--- Begin ---

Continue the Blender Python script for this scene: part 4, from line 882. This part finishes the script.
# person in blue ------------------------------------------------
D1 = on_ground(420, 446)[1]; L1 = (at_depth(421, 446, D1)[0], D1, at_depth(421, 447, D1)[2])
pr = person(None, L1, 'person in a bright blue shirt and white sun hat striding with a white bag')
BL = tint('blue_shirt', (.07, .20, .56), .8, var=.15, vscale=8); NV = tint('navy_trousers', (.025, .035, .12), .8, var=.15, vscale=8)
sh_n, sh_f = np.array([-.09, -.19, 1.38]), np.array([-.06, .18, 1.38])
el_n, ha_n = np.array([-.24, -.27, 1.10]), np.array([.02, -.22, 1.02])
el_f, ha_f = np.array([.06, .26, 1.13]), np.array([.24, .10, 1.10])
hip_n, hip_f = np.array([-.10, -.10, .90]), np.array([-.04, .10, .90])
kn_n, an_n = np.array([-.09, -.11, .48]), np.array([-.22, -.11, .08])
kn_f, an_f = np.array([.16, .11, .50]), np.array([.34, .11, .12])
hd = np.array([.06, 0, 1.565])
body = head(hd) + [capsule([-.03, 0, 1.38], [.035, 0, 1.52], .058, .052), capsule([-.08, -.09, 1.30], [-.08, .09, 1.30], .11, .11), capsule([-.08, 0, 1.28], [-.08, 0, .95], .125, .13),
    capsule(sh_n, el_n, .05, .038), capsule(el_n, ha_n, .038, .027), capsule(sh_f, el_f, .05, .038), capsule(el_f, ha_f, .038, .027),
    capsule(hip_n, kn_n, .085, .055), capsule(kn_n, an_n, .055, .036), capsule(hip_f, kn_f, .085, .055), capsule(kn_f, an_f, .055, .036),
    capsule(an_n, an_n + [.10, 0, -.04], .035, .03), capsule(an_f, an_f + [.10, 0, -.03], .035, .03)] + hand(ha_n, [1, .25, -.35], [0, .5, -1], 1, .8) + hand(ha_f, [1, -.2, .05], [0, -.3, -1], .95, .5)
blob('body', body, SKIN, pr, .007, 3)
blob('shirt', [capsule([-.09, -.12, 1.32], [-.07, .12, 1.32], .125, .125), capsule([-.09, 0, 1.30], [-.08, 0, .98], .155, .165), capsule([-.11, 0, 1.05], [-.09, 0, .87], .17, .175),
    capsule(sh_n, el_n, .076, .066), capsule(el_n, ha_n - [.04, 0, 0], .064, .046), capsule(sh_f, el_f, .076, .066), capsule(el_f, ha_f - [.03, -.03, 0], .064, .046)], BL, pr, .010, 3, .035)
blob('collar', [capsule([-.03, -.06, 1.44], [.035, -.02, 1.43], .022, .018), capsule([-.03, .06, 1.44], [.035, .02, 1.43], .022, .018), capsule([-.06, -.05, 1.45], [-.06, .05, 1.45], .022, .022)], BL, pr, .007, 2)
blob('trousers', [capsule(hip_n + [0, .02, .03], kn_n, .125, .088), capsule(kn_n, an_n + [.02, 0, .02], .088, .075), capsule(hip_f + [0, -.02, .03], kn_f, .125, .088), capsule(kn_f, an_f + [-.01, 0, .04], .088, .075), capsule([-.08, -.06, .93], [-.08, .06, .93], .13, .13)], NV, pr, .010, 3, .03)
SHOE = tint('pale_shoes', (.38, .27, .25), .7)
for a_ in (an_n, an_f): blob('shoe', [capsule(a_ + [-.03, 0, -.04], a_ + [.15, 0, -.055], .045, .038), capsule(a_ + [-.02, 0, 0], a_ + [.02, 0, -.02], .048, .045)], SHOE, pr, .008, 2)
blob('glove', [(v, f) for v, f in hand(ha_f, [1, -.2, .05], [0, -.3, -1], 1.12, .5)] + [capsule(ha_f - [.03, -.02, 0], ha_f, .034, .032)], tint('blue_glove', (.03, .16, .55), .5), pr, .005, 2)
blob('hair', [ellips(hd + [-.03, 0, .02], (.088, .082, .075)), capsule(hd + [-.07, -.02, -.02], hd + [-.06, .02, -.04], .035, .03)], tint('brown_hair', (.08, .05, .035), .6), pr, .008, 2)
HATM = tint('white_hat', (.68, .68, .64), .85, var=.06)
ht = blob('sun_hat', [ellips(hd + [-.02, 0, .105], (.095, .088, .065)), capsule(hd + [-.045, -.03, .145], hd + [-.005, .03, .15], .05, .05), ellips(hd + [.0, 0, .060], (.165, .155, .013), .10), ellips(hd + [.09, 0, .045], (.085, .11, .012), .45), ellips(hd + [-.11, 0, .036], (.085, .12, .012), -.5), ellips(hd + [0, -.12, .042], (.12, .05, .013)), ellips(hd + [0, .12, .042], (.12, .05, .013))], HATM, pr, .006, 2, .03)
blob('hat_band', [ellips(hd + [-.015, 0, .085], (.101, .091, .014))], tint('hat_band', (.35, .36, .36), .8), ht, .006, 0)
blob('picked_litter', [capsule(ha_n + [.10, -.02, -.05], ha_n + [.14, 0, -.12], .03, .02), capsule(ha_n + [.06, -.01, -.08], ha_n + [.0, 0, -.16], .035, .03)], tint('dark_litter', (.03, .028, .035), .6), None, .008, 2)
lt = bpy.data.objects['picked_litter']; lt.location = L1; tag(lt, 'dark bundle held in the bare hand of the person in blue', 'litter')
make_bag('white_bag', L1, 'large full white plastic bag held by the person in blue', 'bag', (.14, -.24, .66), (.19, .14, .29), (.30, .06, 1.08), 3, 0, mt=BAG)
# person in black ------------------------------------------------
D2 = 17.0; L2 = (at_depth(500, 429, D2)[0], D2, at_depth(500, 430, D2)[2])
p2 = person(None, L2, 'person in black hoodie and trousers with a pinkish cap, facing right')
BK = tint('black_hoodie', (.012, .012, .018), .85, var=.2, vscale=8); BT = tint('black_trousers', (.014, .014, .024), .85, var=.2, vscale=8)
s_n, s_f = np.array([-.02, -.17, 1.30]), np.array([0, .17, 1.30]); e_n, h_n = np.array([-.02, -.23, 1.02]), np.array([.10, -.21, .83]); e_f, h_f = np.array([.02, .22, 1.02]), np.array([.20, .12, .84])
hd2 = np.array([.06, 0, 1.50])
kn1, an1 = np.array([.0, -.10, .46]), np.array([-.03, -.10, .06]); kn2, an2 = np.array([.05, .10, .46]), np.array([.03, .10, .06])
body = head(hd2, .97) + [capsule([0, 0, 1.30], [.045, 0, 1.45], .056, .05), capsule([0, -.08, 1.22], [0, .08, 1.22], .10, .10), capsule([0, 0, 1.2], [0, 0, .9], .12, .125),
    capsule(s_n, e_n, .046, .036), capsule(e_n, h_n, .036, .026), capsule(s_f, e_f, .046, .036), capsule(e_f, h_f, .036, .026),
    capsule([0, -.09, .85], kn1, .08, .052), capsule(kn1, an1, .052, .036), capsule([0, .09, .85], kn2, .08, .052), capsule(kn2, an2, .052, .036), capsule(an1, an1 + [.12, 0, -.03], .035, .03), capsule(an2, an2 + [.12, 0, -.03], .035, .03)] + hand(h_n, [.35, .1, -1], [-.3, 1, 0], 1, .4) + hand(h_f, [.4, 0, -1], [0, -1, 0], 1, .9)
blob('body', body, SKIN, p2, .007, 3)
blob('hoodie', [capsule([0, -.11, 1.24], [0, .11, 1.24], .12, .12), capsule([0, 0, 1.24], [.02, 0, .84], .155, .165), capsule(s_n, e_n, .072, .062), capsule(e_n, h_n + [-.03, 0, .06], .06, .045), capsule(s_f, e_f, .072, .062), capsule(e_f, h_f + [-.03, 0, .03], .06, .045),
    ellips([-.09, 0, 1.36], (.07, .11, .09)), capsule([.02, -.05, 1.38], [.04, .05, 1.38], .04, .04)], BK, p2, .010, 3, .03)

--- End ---

* **Work to be completed**: Please reproduce each line exactly as written.

* **Full response**:
Continue the Blender Python script for this scene: part 4, from line 882. This part finishes the script.
# person in blue ------------------------------------------------
D1 = on_ground(420, 446)[1]; L1 = (at_depth(421, 446, D1)[0], D1, at_depth(421, 447, D1)[2])
pr = person(None, L1, 'person in a bright blue shirt and white sun hat striding with a white bag')
BL = tint('blue_shirt', (.07, .20, .56), .8, var=.15, vscale=8); NV = tint('navy_trousers', (.025, .035, .12), .8, var=.15, vscale=8)
sh_n, sh_f = np.array([-.09, -.19, 1.38]), np.array([-.06, .18, 1.38])
el_n, ha_n = np.array([-.24, -.27, 1.10]), np.array([.02, -.22, 1.02])
el_f, ha_f = np.array([.06, .26, 1.13]), np.array([.24, .10, 1.10])
hip_n, hip_f = np.array([-.10, -.10, .90]), np.array([-.04, .10, .90])
kn_n, an_n = np.array([-.09, -.11, .48]), np.array([-.22, -.11, .08])
kn_f, an_f = np.array([.16, .11, .50]), np.array([.34, .11, .12])
hd = np.array([.06, 0, 1.565])
body = head(hd) + [capsule([-.03, 0, 1.38], [.035, 0, 1.52], .058, .052), capsule([-.08, -.09, 1.30], [-.08, .09, 1.30], .11, .11), capsule([-.08, 0, 1.28], [-.08, 0, .95], .125, .13),
    capsule(sh_n, el_n, .05, .038), capsule(el_n, ha_n, .038, .027), capsule(sh_f, el_f, .05, .038), capsule(el_f, ha_f, .038, .027),
    capsule(hip_n, kn_n, .085, .055), capsule(kn_n, an_n, .055, .036), capsule(hip_f, kn_f, .085, .055), capsule(kn_f, an_f, .055, .036),
    capsule(an_n, an_n + [.10, 0, -.04], .035, .03), capsule(an_f, an_f + [.10, 0, -.03], .035, .03)] + hand(ha_n, [1, .25, -.35], [0, .5, -1], 1, .8) + hand(ha_f, [1, -.2, .05], [0, -.3, -1], .95, .5)
blob('body', body, SKIN, pr, .007, 3)
blob('shirt', [capsule([-.09, -.12, 1.32], [-.07, .12, 1.32], .125, .125), capsule([-.09, 0, 1.30], [-.08, 0, .98], .155, .165), capsule([-.11, 0, 1.05], [-.09, 0, .87], .17, .175),
    capsule(sh_n, el_n, .076, .066), capsule(el_n, ha_n - [.04, 0, 0], .064, .046), capsule(sh_f, el_f, .076, .066), capsule(el_f, ha_f - [.03, -.03, 0], .064, .046)], BL, pr, .010, 3, .035)
blob('collar', [capsule([-.03, -.06, 1.44], [.035, -.02, 1.43], .022, .018), capsule([-.03, .06, 1.44], [.035, .02, 1.43], .022, .018), capsule([-.06, -.05, 1.45], [-.06, .05, 1.45], .022, .022)], BL, pr, .007, 2)
blob('trousers', [capsule(hip_n + [0, .02, .03], kn_n, .125, .088), capsule(kn_n, an_n + [.02, 0, .02], .088, .075), capsule(hip_f + [0, -.02, .03], kn_f, .125, .088), capsule(kn_f, an_f + [-.01, 0, .04], .088, .075), capsule([-.08, -.06, .93], [-.08, .06, .93], .13, .13)], NV, pr, .010, 3, .03)
SHOE = tint('pale_shoes', (.38, .27, .25), .7)
for a_ in (an_n, an_f): blob('shoe', [capsule(a_ + [-.03, 0, -.04], a_ + [.15, 0, -.055], .045, .038), capsule(a_ + [-.02, 0, 0], a_ + [.02, 0, -.02], .048, .045)], SHOE, pr, .008, 2)
blob('glove', [(v, f) for v, f in hand(ha_f, [1, -.2, .05], [0, -.3, -1], 1.12, .5)] + [capsule(ha_f - [.03, -.02, 0], ha_f, .034, .032)], tint('blue_glove', (.03, .16, .55), .5), pr, .005, 2)
blob('hair', [ellips(hd + [-.03, 0, .02], (.088, .082, .075)), capsule(hd + [-.07, -.02, -.02], hd + [-.06, .02, -.04], .035, .03)], tint('brown_hair', (.08, .05, .035), .6), pr, .008, 2)
HATM = tint('white_hat', (.68, .68, .64), .85, var=.06)
ht = blob('sun_hat', [ellips(hd + [-.02, 0, .105], (.095, .088, .065)), capsule(hd + [-.045, -.03, .145], hd + [-.005, .03, .15], .05, .05), ellips(hd + [.0, 0, .060], (.165, .155, .013), .10), ellips(hd + [.09, 0, .045], (.085, .11, .012), .45), ellips(hd + [-.11, 0, .036], (.085, .12, .012), -.5), ellips(hd + [0, -.12, .042], (.12, .05, .013)), ellips(hd + [0, .12, .042], (.12, .05, .013))], HATM, pr, .006, 2, .03)
blob('hat_band', [ellips(hd + [-.015, 0, .085], (.101, .091, .014))], tint('hat_band', (.35, .36, .36), .8), ht, .006, 0)
blob('picked_litter', [capsule(ha_n + [.10, -.02, -.05], ha_n + [.14, 0, -.12], .03, .02), capsule(ha_n + [.06, -.01, -.08], ha_n + [.0, 0, -.16], .035, .03)], tint('dark_litter', (.03, .028, .035), .6), None, .008, 2)
lt = bpy.data.objects['picked_litter']; lt.location = L1; tag(lt, 'dark bundle held in the bare hand of the person in blue', 'litter')
make_bag('white_bag', L1, 'large full white plastic bag held by the person in blue', 'bag', (.14, -.24, .66), (.19, .14, .29), (.30, .06, 1.08), 3, 0, mt=BAG)
# person in black ------------------------------------------------
D2 = 17.0; L2 = (at_depth(500, 429, D2)[0], D2, at_depth(500, 430, D2)[2])
p2 = person(None, L2, 'person in black hoodie and trousers with a pinkish cap, facing right')
BK = tint('black_hoodie', (.012, .012, .018), .85, var=.2, vscale=8); BT = tint('black_trousers', (.014, .014, .024), .85, var=.2, vscale=8)
s_n, s_f = np.array([-.02, -.17, 1.30]), np.array([0, .17, 1.30]); e_n, h_n = np.array([-.02, -.23, 1.02]), np.array([.10, -.21, .83]); e_f, h_f = np.array([.02, .22, 1.02]), np.array([.20, .12, .84])
hd2 = np.array([.06, 0, 1.50])
kn1, an1 = np.array([.0, -.10, .46]), np.array([-.03, -.10, .06]); kn2, an2 = np.array([.05, .10, .46]), np.array([.03, .10, .06])
body = head(hd2, .97) + [capsule([0, 0, 1.30], [.045, 0, 1.45], .056, .05), capsule([0, -.08, 1.22], [0, .08, 1.22], .10, .10), capsule([0, 0, 1.2], [0, 0, .9], .12, .125),
    capsule(s_n, e_n, .046, .036), capsule(e_n, h_n, .036, .026), capsule(s_f, e_f, .046, .036), capsule(e_f, h_f, .036, .026),
    capsule([0, -.09, .85], kn1, .08, .052), capsule(kn1, an1, .052, .036), capsule([0, .09, .85], kn2, .08, .052), capsule(kn2, an2, .052, .036), capsule(an1, an1 + [.12, 0, -.03], .035, .03), capsule(an2, an2 + [.12, 0, -.03], .035, .03)] + hand(h_n, [.35, .1, -1], [-.3, 1, 0], 1, .4) + hand(h_f, [.4, 0, -1], [0, -1, 0], 1, .9)
blob('body', body, SKIN, p2, .007, 3)
blob('hoodie', [capsule([0, -.11, 1.24], [0, .11, 1.24], .12, .12), capsule([0, 0, 1.24], [.02, 0, .84], .155, .165), capsule(s_n, e_n, .072, .062), capsule(e_n, h_n + [-.03, 0, .06], .06, .045), capsule(s_f, e_f, .072, .062), capsule(e_f, h_f + [-.03, 0, .03], .06, .045),
    ellips([-.09, 0, 1.36], (.07, .11, .09)), capsule([.02, -.05, 1.38], [.04, .05, 1.38], .04, .04)], BK, p2, .010, 3, .03)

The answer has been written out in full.